What is the work made from this work?

An archive comforts anxiety that my endless journey to these sites will be lost forever if it is not given some sort of tangible material product. If I didn’t produce anything from my research, I let down societal expectations. After a period of traveling for this project, I sent out a thank you note with a short video slideshow to many of the people who I had connected with along the way. I received an email from a woman who had intended to forward my letter to another person with whom we were both acquainted. Her note said, “Do you remember that young American woman who traveled the world for cemetery matters? This is the result. Disappointing!” This hurt me. Since then, it has taken me years to find a final form for this work and negotiate my internal relationship with what it means to commemorate the dead. This is not a project that I want to share with the world without contemplation and careful work. 

Even as I do create public documents of my experiences, this collection does not contain a complete list of sites I have traveled to, nor is it finite. While there is a first and last page of my collection of bound books, the project has no beginning and no end. One of the sites I intended to include in this project is the churchyard of Christ Church in Winnetka, IL. This is the same place that I mention at the outset of this text where I played as a child. My grandparents and aunt have their ashes interred there and I visited their plaques with my family during the winter of 2020. I brought my camera and took photographs as we walked around pointing to the names we recognized. When assembling Burial Sites, I thought this would be a perfect place in which to end because it is one of the cemeteries I most recently photographed. However, I could not locate the files on my computer. I examined all my hard drives and SD cards until I found one that was cracked. This is where the photos were stored. The images of my family’s markers, the only images among my vast collection, are now lost. Again, the archive will always have ghosts and gaps. Therefore, I keep pushing forward taking photographs of gravestones over and over. 

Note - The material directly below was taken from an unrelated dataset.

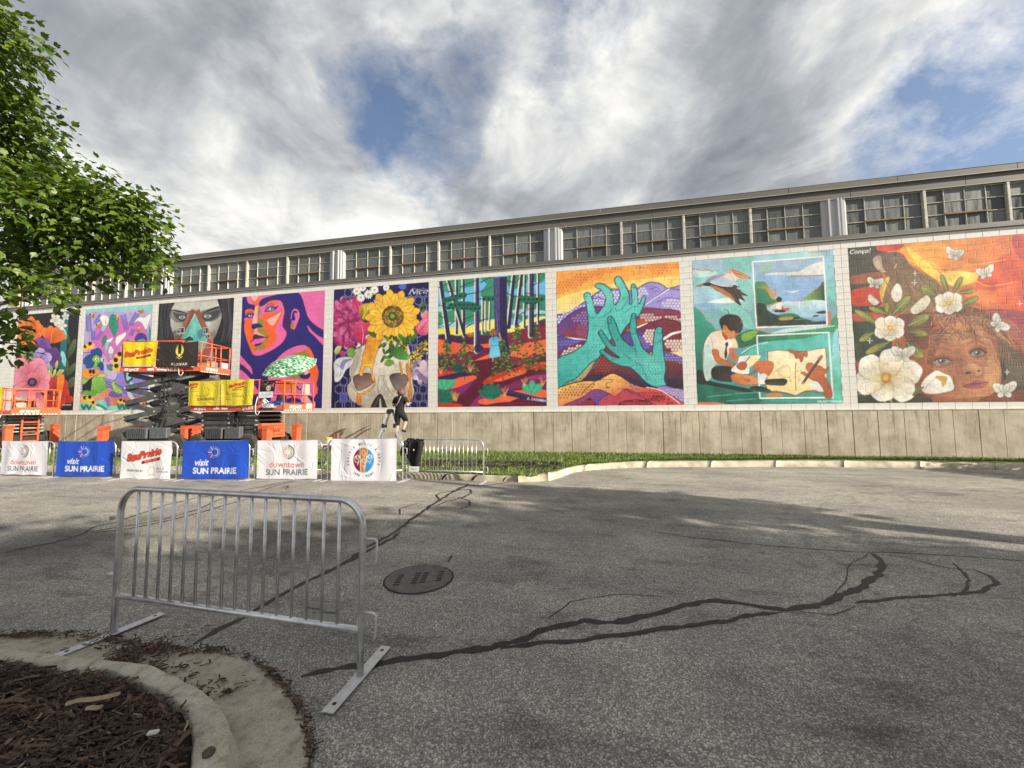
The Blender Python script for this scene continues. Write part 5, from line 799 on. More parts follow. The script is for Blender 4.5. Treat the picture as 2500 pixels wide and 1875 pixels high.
# ---------------------------------------------------------------- materials of the place
def asphalt():
    m = bpy.data.materials.new('asphalt'); m.use_nodes = True; nt = m.node_tree; N = nt.nodes; L = nt.links; p = N['Principled BSDF']
    tc = N.new('ShaderNodeTexCoord')
    def nz(sc, det=4, rough=.6, st=None):
        t = N.new('ShaderNodeTexNoise'); t.inputs['Scale'].default_value = sc; t.inputs['Detail'].default_value = det; t.inputs['Roughness'].default_value = rough
        if st: mp = N.new('ShaderNodeMapping'); mp.inputs['Scale'].default_value = st; L.new(tc.outputs['Object'], mp.inputs[0]); L.new(mp.outputs[0], t.inputs[0])
        else: L.new(tc.outputs['Object'], t.inputs[0])
        return t.outputs['Fac']
    def ramp(f, pts):
        r = N.new('ShaderNodeValToRGB'); L.new(f, r.inputs[0]); e = r.color_ramp.elements
        while len(e) < len(pts): e.new(.5)
        for k, (q, c) in zip(e, pts): k.position = q; k.color = (*c, 1)
        return r.outputs[0]
    def mix(f, a, b, mode='MIX'):
        o = N.new('ShaderNodeMix'); o.data_type = 'RGBA'; o.blend_type = mode
        if isinstance(f, float): o.inputs[0].default_value = f
        else: L.new(f, o.inputs[0])
        L.new(a, o.inputs[6]); L.new(b, o.inputs[7]); return o.outputs[2]
    v = N.new('ShaderNodeTexVoronoi'); v.inputs['Scale'].default_value = 125; L.new(tc.outputs['Object'], v.inputs[0])
    sp = N.new('ShaderNodeSeparateColor'); L.new(v.outputs['Color'], sp.inputs[0])
    stone = ramp(sp.outputs[0], [(.0, (.06, .058, .056)), (.40, (.13, .126, .119)), (.62, (.235, .226, .21)), (.8, (.40, .383, .35)), (.95, (.73, .70, .635))])
    v2 = N.new('ShaderNodeTexVoronoi'); v2.inputs['Scale'].default_value = 260; L.new(tc.outputs['Object'], v2.inputs[0])
    sp2 = N.new('ShaderNodeSeparateColor'); L.new(v2.outputs['Color'], sp2.inputs[0])
    sand = ramp(sp2.outputs[1], [(.0, (.11, .105, .098)), (.6, (.262, .251, .231)), (.95, (.53, .503, .45))])
    base = mix(.45, stone, sand)
    wear = ramp(nz(.55, 6, .65), [(.28, (.70, .70, .71)), (.5, (1.12, 1.11, 1.08)), (.72, (1.55, 1.50, 1.39))])
    base = mix(1., base, wear, 'MULTIPLY')
    stain = ramp(nz(1.7, 5, .7, (.6, 1.6, 1)), [(.33, (.5, .49, .5)), (.47, (1, 1, 1))])
    base = mix(.8, base, stain, 'MULTIPLY')
    stk = ramp(nz(.9, 4, .6, (.15, 2.4, 1)), [(.35, (.86, .86, .86)), (.6, (1.1, 1.1, 1.08))])
    base = mix(.7, base, stk, 'MULTIPLY')
    # oil stains and tyre scuffs
    dn = N.new('ShaderNodeTexNoise'); dn.inputs['Scale'].default_value = 1.4; dn.inputs['Detail'].default_value = 6; L.new(tc.outputs['Object'], dn.inputs[0])
    dm = N.new('ShaderNodeVectorMath'); dm.operation = 'MULTIPLY_ADD'; L.new(dn.outputs['Color'], dm.inputs[0]); dm.inputs[1].default_value = (1.5, 1.5, 0); L.new(tc.outputs['Object'], dm.inputs[2])
    for cx_, cy_, rr, k in ((-3.9, 4.7, 1.5, .55), (-6.6, 3.9, 1.8, .62), (3.6, 2.9, 1.3, .7), (.3, 6.3, 1.2, .72), (1.2, 2.0, .9, .75), (6.4, 8.6, 1.5, .78), (-2.6, 6.6, 1.0, .75)):
        ds = N.new('ShaderNodeVectorMath'); ds.operation = 'DISTANCE'; L.new(dm.outputs[0], ds.inputs[0]); ds.inputs[1].default_value = (cx_+.75, cy_+.75, 0)
        mr = N.new('ShaderNodeMapRange'); mr.interpolation_type = 'SMOOTHSTEP'; L.new(ds.outputs['Value'], mr.inputs[0]); mr.inputs[1].default_value = rr*.15; mr.inputs[2].default_value = rr; mr.inputs[3].default_value = k; mr.inputs[4].default_value = 1.
        base = mix(1., base, mr.outputs[0], 'MULTIPLY')
    for cx_, cy_, r0, r1, k in ((8.5, 3.6, 5.2, 7.2, 3.1), (-9., 2., 5.0, 6.4, 3.6)):
        ds = N.new('ShaderNodeVectorMath'); ds.operation = 'DISTANCE'; L.new(dm.outputs[0], ds.inputs[0]); ds.inputs[1].default_value = (cx_+.75, cy_+.75, 0)
        sn = N.new('ShaderNodeMath'); sn.operation = 'SINE'; mu = N.new('ShaderNodeMath'); mu.operation = 'MULTIPLY'; L.new(ds.outputs['Value'], mu.inputs[0]); mu.inputs[1].default_value = 6.28*k; L.new(mu.outputs[0], sn.inputs[0])
        mr = N.new('ShaderNodeMapRange'); L.new(sn.outputs[0], mr.inputs[0]); mr.inputs[1].default_value = .2; mr.inputs[2].default_value = 1.; mr.inputs[3].default_value = 1.; mr.inputs[4].default_value = .78
        w1 = N.new('ShaderNodeMapRange'); w1.interpolation_type = 'SMOOTHSTEP'; L.new(ds.outputs['Value'], w1.inputs[0]); w1.inputs[1].default_value = r0; w1.inputs[2].default_value = (r0+r1)/2; w2 = N.new('ShaderNodeMapRange'); w2.interpolation_type = 'SMOOTHSTEP'; L.new(ds.outputs['Value'], w2.inputs[0]); w2.inputs[1].default_value = r1; w2.inputs[2].default_value = (r0+r1)/2
        ww = N.new('ShaderNodeMath'); ww.operation = 'MULTIPLY'; L.new(w1.outputs[0], ww.inputs[0]); L.new(w2.outputs[0], ww.inputs[1]); base = mix(ww.outputs[0], base, mix(1., base, mr.outputs[0], 'MULTIPLY'))
    L.new(base, p.inputs['Base Color']); p.inputs['Roughness'].default_value = .78; p.inputs['Specular IOR Level'].default_value = .35
    b = N.new('ShaderNodeBump'); b.inputs['Strength'].default_value = .55; b.inputs['Distance'].default_value = .006; L.new(v.outputs['Distance'], b.inputs['Height']); b.invert = True; L.new(b.outputs[0], p.inputs['Normal'])
    return m
M_ASPH = asphalt()
def grit(name, c1, c2):
    """weathered concrete: broad stains, sandy grain, small pits"""
    m = mat(name, c1, .88, spec=.3); nt = m.node_tree; N = nt.nodes; L = nt.links; p = N['Principled BSDF']; tc = N.new('ShaderNodeTexCoord')
    def nz(sc, det, rough):
        t = N.new('ShaderNodeTexNoise'); t.inputs['Scale'].default_value = sc; t.inputs['Detail'].default_value = det; t.inputs['Roughness'].default_value = rough; L.new(tc.outputs['Object'], t.inputs[0]); return t.outputs['Fac']
    def ramp(f, pts):
        r = N.new('ShaderNodeValToRGB'); L.new(f, r.inputs[0]); e = r.color_ramp.elements
        while len(e) < len(pts): e.new(.5)
        for k, (q, c) in zip(e, pts): k.position = q; k.color = (*c, 1)
        return r.outputs[0]
    def mul(a, b, f=1.):
        o = N.new('ShaderNodeMix'); o.data_type = 'RGBA'; o.blend_type = 'MULTIPLY'; o.inputs[0].default_value = f; L.new(a, o.inputs[6]); L.new(b, o.inputs[7]); return o.outputs[2]
    a = ramp(nz(3.5, 8, .7), [(.32, c1), (.66, c2)]); b = ramp(nz(160, 4, .8), [(.32, (.55, .53, .5)), (.5, (1, 1, 1)), (.7, (1.25, 1.25, 1.22))]); v = N.new('ShaderNodeTexVoronoi'); v.inputs['Scale'].default_value = 45; L.new(tc.outputs['Object'], v.inputs[0]); c = ramp(v.outputs['Distance'], [(.05, (.6, .57, .52)), (.16, (1, 1, 1))])
    d = ramp(nz(14, 6, .7), [(.36, (.72, .68, .62)), (.5, (1, 1, 1))])
    L.new(mul(mul(mul(a, b), c, .6), d, .8), p.inputs['Base Color']); bp = N.new('ShaderNodeBump'); bp.inputs['Strength'].default_value = .5; bp.inputs['Distance'].default_value = .008; L.new(nz(110, 5, .8), bp.inputs['Height']); L.new(bp.outputs[0], p.inputs['Normal']); return m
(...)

It is important to me that Burial Sites finds new lives as it circulates to unknown audiences, spurring new exchanges, critiques, and questions in response to my images. I will never be able to point exactly to where my work will or has traveled, or where the dialogues I have had around these sites have led others. After all, the archive’s maintenance and creation are not enough. The use of the archive is its true preservation. 






Foster, Hal. “An Archival Impulse.” October 110 (2004): 3–22. 

Derrida, Jacques. Archive Fever: A Freudian Impression. Chicago: University of Chicago Press, 1996. 

Borges, Jorge Luis, and Di Giovanni Norman Thomas. “On Exactitude in Science .” Essay. In A Universal History of Infamy. London: Royal National Institute of the Blind, 2004.